I teach at an evangelical institution. I believe in both legal protection for LGBT claims and protection for religious freedom. I recognize that there can be a tension between these two and I know that many religious institutions are working hard to figure out how they should handle these matters with justice and care for all voices. It isn’t easy.

And it isn’t just faith-based universities that have to consider this balance. State colleges and universities want to accommodate the rights of LGBT students and employees, and they have to accommodate rights of conservative Christians -- it’s required by the First Amendment. We all have to figure this out together and it is going to take compromise by everyone.

I think litigation is a bad way to balance the rights of groups of people.
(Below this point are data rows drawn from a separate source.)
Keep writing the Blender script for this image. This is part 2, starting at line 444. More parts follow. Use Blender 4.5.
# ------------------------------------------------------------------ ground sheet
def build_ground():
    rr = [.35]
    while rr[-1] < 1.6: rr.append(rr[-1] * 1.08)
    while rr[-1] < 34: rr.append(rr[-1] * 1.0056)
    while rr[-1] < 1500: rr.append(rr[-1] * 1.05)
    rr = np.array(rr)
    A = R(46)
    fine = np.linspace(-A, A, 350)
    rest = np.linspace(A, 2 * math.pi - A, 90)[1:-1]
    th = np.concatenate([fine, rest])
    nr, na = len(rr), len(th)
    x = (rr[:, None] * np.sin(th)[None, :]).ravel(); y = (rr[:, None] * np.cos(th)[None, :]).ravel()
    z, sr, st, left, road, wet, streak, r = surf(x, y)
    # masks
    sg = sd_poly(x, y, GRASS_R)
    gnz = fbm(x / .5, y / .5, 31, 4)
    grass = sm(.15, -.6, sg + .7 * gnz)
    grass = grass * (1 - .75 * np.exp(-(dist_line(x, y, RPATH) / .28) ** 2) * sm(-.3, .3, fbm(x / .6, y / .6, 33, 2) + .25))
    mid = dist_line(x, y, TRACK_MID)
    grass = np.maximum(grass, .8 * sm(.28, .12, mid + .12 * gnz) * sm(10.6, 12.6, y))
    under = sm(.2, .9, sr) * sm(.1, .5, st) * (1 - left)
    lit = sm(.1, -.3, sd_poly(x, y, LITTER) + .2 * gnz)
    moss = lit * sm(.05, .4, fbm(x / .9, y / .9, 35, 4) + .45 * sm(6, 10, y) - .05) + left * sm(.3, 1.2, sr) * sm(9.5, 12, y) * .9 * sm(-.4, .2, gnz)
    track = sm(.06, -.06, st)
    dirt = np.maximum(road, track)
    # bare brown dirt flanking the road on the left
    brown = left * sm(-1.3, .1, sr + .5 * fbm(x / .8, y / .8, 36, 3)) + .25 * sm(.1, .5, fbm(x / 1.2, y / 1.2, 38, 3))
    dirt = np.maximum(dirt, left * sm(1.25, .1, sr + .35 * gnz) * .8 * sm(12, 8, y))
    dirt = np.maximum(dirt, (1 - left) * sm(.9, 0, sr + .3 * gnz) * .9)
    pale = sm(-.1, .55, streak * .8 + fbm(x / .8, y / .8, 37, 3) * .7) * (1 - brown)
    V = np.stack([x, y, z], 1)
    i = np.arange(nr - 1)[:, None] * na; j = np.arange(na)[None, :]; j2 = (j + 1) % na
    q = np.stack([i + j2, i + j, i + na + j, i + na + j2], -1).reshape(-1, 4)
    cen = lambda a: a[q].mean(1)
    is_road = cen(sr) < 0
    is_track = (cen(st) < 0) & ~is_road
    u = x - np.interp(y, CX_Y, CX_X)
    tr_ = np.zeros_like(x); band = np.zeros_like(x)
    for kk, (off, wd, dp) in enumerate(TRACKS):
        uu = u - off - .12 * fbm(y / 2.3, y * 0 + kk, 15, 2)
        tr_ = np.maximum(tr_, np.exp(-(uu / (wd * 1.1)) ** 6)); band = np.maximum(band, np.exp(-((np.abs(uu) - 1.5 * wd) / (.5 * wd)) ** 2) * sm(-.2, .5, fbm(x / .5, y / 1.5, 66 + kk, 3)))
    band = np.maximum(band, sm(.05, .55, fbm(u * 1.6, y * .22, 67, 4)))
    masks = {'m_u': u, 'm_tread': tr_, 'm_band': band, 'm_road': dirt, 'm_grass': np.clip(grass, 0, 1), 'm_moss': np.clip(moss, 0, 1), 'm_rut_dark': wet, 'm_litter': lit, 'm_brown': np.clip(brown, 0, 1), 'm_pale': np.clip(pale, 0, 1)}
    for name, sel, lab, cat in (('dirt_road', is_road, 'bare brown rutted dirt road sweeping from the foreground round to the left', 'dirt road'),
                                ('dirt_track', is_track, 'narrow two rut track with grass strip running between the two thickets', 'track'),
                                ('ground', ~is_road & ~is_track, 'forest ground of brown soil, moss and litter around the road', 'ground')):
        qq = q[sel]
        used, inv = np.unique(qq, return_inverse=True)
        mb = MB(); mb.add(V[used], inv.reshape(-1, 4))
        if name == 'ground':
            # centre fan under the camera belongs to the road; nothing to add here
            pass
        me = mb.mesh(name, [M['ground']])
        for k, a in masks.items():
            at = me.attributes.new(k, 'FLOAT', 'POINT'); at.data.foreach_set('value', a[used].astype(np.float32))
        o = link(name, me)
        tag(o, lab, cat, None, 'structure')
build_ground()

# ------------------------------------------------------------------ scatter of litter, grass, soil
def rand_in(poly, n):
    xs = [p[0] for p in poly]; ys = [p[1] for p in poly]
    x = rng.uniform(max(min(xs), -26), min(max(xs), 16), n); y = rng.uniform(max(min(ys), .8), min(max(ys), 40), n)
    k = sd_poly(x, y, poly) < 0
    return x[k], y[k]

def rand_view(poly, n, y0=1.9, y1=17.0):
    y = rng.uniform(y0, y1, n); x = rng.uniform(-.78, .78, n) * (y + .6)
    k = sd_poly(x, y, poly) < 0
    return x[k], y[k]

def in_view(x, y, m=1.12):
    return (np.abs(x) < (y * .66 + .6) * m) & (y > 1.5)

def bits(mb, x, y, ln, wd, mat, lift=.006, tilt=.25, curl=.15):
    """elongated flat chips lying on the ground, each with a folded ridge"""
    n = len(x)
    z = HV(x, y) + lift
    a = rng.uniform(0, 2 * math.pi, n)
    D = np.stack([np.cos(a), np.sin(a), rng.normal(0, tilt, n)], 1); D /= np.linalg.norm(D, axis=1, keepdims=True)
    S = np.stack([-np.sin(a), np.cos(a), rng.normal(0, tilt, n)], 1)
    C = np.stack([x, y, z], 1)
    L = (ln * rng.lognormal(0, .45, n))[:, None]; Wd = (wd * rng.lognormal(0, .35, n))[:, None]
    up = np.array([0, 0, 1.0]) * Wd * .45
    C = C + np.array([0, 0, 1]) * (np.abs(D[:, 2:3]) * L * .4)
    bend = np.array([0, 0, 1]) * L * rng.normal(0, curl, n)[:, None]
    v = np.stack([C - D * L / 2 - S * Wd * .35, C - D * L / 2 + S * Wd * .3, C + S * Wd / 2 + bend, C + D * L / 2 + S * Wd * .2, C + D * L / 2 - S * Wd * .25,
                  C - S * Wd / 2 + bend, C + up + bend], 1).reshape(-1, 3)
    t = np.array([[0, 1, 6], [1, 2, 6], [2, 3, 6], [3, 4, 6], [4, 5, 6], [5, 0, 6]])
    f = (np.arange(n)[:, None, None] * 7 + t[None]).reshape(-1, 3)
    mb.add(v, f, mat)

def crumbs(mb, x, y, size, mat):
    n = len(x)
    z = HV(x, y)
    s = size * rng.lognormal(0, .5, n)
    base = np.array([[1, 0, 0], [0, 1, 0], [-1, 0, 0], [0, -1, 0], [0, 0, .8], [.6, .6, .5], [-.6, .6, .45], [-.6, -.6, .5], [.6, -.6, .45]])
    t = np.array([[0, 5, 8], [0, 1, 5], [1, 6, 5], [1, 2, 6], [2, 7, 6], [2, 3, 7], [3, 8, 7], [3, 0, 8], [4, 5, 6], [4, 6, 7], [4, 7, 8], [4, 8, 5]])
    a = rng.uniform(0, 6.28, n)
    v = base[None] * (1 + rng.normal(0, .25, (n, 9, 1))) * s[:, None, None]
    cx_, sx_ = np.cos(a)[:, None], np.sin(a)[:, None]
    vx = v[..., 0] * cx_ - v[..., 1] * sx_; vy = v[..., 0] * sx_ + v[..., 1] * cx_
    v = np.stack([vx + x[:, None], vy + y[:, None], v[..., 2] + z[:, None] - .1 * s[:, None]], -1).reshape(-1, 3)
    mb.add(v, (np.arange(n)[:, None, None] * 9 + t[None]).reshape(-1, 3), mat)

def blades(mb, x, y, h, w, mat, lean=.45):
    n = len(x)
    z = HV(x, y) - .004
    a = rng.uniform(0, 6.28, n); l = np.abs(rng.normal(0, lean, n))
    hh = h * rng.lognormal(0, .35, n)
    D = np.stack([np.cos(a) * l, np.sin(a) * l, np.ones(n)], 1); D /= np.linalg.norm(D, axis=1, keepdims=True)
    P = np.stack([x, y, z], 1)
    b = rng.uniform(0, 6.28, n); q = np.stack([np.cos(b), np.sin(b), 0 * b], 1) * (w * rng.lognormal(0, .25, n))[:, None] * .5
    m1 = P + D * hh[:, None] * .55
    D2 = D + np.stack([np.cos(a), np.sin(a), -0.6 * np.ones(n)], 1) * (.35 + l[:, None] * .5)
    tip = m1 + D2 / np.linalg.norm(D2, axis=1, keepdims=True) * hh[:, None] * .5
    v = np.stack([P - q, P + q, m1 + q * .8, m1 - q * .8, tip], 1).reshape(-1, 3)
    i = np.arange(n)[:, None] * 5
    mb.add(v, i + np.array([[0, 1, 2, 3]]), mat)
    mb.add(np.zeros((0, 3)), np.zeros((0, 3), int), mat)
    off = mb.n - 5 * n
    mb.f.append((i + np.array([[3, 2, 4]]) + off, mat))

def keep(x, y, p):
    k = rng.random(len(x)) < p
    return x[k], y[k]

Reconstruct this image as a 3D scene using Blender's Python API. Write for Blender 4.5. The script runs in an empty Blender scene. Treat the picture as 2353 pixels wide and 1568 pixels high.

In these cases we have two small groups, each believing it has been misunderstood and discriminated against at different times in American history. Litigation will hurt them; political compromise between them provides at least some room for them to control the conversation. These groups need to talk to each other, listen to each other and help the nation figure out a way to accommodate both their interests.

By the year 2000, Bob Jones University eliminated its racially discriminatory policies, and by 2008 it had issued a formal apology for the damage it had done to people of other races. Conservative religious groups need to recognize that religious freedom does not mean they exist in a vacuum and can do whatever they want to. They need to learn from others in society, and they have a responsibility to people who differ from themselves. At a minimum conservative groups should refrain from criticizing Christian institutions that have carefully considered this matter and have decided to end policies that discriminate against gay Christian employees. Furthermore, because I have been writing in this area for so long, I know of many closeted gay employees at many conservative Christian universities. These employees are beloved by their communities but they are afraid to be open about who they are. Christian institutions need to create a safe place for their own employees and invite them to teach the rest of us what life has been like for them.

And LGBT advocates cannot forget that their own desire to live according to who they are as humans is exactly the same as what conservative Christians want. Majority rule without concern for small voices has hurt the LGBT population for centuries. The LGBT folks I talk to realize this and are quite loath to condemn others who differ from them. They believe in compromise and often are willing to talk with conservative Christians when they have a safe space where both sides come together to try to get to know each other.

The only way to address these challenges is in careful discussion. We have to get to know each other, to listen to each other. Both groups would benefit from conversation about what it means to be a small voice in a pluralistic, democratic nation. And then my bet is that they would have something to teach the rest of us about compromise and tolerance.

What better place to have these conversations than an educational setting?

Julia K. Stronks is the Edward B. Lindaman Chair and a professor of political science at Whitworth University. She has written several books and articles on the relationship between faith and public policy including Law, Religion and Public Policy: A Commentary on First Amendment Jurisprudence (2002).